In 1265, Florence was dominated by the Ghibellines, after winning the battle of Montaperti in 1261, but despite being a Guelph family, Dante Alighieri’s family still lived in Florence, most probably because they were not so important, thus not worth exiling. In the medieval Florence, to be a real citizen, you were required to be part of a guild. This was essential because only members regularly registered by guilds could participate to the public life and had the right to vote and to be elected. Dante Alighieri became part of the Physicians’ and Apothecaries’ Guild, like most of the artists, who didn’t have a specific guild (that’s quite strange in Florence, isn’t it?).
In 1289 Dante fights the battle of Campaldino, where the Guelphs beat the Ghibellines and take over again.

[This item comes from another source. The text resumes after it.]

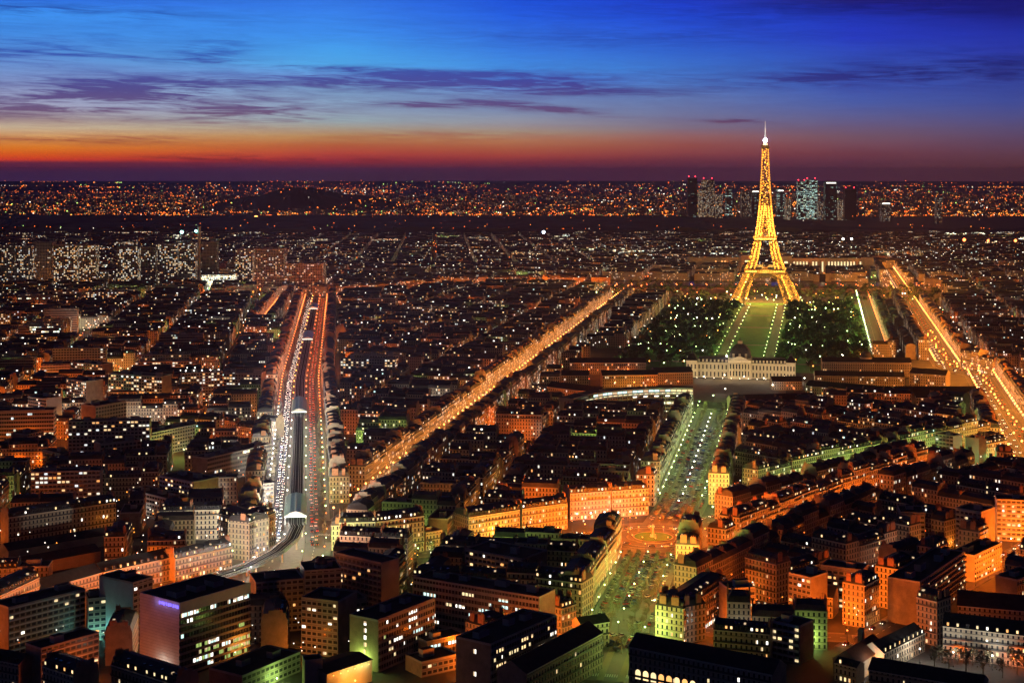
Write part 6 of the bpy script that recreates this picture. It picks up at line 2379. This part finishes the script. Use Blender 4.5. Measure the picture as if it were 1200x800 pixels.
# ------------------------------------------------------------------ museum wings on the hill across the river
for lab, x0, x1, yt, yb in (('long colonnaded museum wing right of the tower, its columns lit from behind', 927, 1012, 303, 321), ('long colonnaded museum wing left of the tower, dimly lit', 806, 868, 302, 318)):
    D = CAM_H * FOC / (yb - HORIZON)
    h = CAM_H - (yt - HORIZON) * D / FOC
    X0, X1 = (x0 - 600) / FOC * D, (x1 - 600) / FOC * D
    root = empty('museum_wing', ((X0 + X1) / 2, D, 0))
    loc = ((X0 + X1) / 2, D, 0)
    tag(root, lab, 'museum wing')
    O, u, n = (X0, D), (1, 0), (0, 1)
    w = X1 - X0
    mb = MB()
    mb.obox(O, u, n, 0, w, 0, 20, 0, h, 'limestone', 'zinc_roof', bottom=False)
    k = int(w / 7)
    for i in range(k):
        a = (i + 0.5) * w / k
        mb.obox(O, u, n, a - 1.2, a + 1.2, -1.0, -0.01, 2, h - 5, 'limestone')
    mb.obox(O, u, n, -1, w + 1, -2, -1.01, h - 5, h + 1, 'limestone')
    adopt(mb.build('wall'), root, loc)
    wm = MB()
    lum = 'pane_yellow' if x0 > 900 else 'pane_orange'
    for i in range(k - 1):
        a = (i + 1.0) * w / k
        if RNG.random() < (0.85 if x0 > 900 else 0.4):
            wm.obox(O, u, n, a - 1.7, a + 1.7, -0.3, -0.011, 5, h - 7, lum)
    adopt(wm.build('lit_bays'), root, loc)
    mb = MB()
    e0 = -26 if x0 > 900 else w
    mb.obox(O, u, n, e0, e0 + 26, -8, 24, 0, h + 6, 'limestone', 'zinc_roof', bottom=False)
    mb.obox(O, u, n, e0 + 9, e0 + 17, -8.4, -8.01, 3, h - 6, 'pane_warm')
    if x0 > 900:
        mb.obox(O, u, n, w, w + 22, -6, 24, 0, h + 2, 'limestone', 'zinc_roof', bottom=False)
    adopt(mb.build('head_pavilion'), root, loc)
    for i in range(4):
        lamp_light(O[0] + w * (i + 0.5) / 4, D - 14, 3, AMBER, 9000, 1.0)
    lamp_light(O[0] + e0 + 13, D - 24, 3, AMBER, 9000, 1.0)

# ------------------------------------------------------------------ business district on the horizon
for row in ((806, 817, 209, 258, 'glass_tower', .08, 'beacon', 'dark slab skyscraper farthest left of the business district'), (819, 822, 222, 258, 'tower_facade', .3, None, 'thin lit sliver tower beside the leftmost skyscraper'),
            (823, 837, 211, 258, 'tower_facade', .22, 'beacon', 'skyscraper with dim red-lit windows second from the left'), (839, 847, 228, 259, 'tower_facade', .3, None, 'shorter speckled tower right of the red-lit skyscraper'), (851, 858, 222, 257, 'glass_tower', .3, None, 'narrow bluish tower left of the iron tower'),
            (869, 880, 224, 258, 'tower_facade', .12, None, 'brownish tower block left of the iron tower'), (881, 890, 223, 258, 'glass_tower', .2, 'sign', 'tower with a white lit crown behind the iron tower'), (911, 919, 222, 258, 'glass_tower', .25, 'sign', 'tower with a white lit crown right of the iron tower'),
            (921, 927, 232, 259, 'tower_facade', .25, None, 'low reddish tower right of the iron tower'), (935, 945, 213, 257, 'glass_tower', .4, 'beacon', 'left half of the big green-white lit office skyscraper'), (945, 958, 211, 257, 'glass_tower', .55, 'beacon', 'broad green-white lit office skyscraper, brightest of the district'),
            (959, 965, 236, 258, 'tower_facade', .2, None, 'small dim tower beside the brightest skyscraper'), (967, 981, 213, 258, 'glass_tower', .14, 'sign', 'dark skyscraper with a white lit crown'), (983, 988, 234, 258, 'tower_facade', .3, None, 'small tower between the two dark skyscrapers'),
            (990, 1004, 222, 258, 'glass_tower', .05, 'beacon', 'bluish dark broad skyscraper at the right of the district'), (1033, 1044, 237, 260, 'tower_facade', .1, 'sign', 'separate grey tower with a lit crown right of the district'), (1098, 1104, 232, 262, 'tower_facade', .15, None, 'lone slim tower far right of the district')):
    x0, x1, yt, yb, mat, lit, top, lab = row
    tower('skyscraper', 'skyscraper', lab, x0, x1, yt, yb, mat, lit, depth=40, top=(top, 'pane_white') if top else None)

# ------------------------------------------------------------------ woods, hills and the far suburbs
r = random.Random(21)
mb = MB()
step = 70
x = -3000
nx, ny = 86, 24
pts = {}
for i in range(nx + 1):
    for j in range(ny + 1):
        X = -3100 + i * 75.0
        Y = 5750 + j * 85.0 + X * -0.06
        edge = min(i, nx - i, j, ny - j)
        pts[i, j] = (X + r.uniform(-25, 25), Y + r.uniform(-25, 25), (r.uniform(9, 21) if edge > 0 else 0.0))
for i in range(nx):
    for j in range(ny):
        if -3100 + i * 75 > 1250 and j > 3:
            continue
        if (j in (0, ny - 1) and r.random() < 0.45) or (j in (1, ny - 2) and r.random() < 0.2):
            continue
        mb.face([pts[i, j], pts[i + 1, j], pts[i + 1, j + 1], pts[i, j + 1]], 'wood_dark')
tag(mb.build('woods'), 'dark belt of woods stretching across behind the city, unlit', 'woods', kind='stuff')


def hill(cx, cy_, rx, ry, h, name='hill', seed=1):
    q = random.Random(seed)
    mb = MB()
    N, M = 28, 9
    rows_ = []
    ph = [q.uniform(0, 6.28) for _ in range(4)]
    for i in range(M + 1):
        f = i / M
        row = []
        for k in range(N):
            a = 2 * pi * k / N
            w = 1 + 0.1 * sin(2 * a + ph[0]) + 0.06 * sin(5 * a + ph[1])
            z = h * (cos(pi * f) * 0.5 + 0.5) * (1 + 0.08 * sin(3 * a + ph[2]) * f * 4 * (1 - f)) - 1
            row.append((cx + rx * f * w * cos(a), cy_ + ry * f * w * sin(a), z + q.uniform(-0.03, 0.03) * h))
        rows_.append(row)
    for i in range(M):
        for k in range(N):
            j = (k + 1) % N
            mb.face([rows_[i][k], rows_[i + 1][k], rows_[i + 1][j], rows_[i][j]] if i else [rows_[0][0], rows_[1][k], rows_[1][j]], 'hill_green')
    return tag(mb.build(name), kind='structure')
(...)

With his own party in charge again, in 1300 Dante Alighieri is elected Prior of the Republic, the most important office in Florence, but in the meantime the Guelph party, now permanently and safely in power, splits again in two factions (how could it be different?). White Guelphs are the moderate wing and Black Guelphs are the extreme wing.
The Black Guelphs, helped by Pope Boniface VIII, will take control of Florence and Dante Alighieri, now a former Prior of the Republic, is sent into exile. He will die in Ravenna in 1321, without coming back to Florence.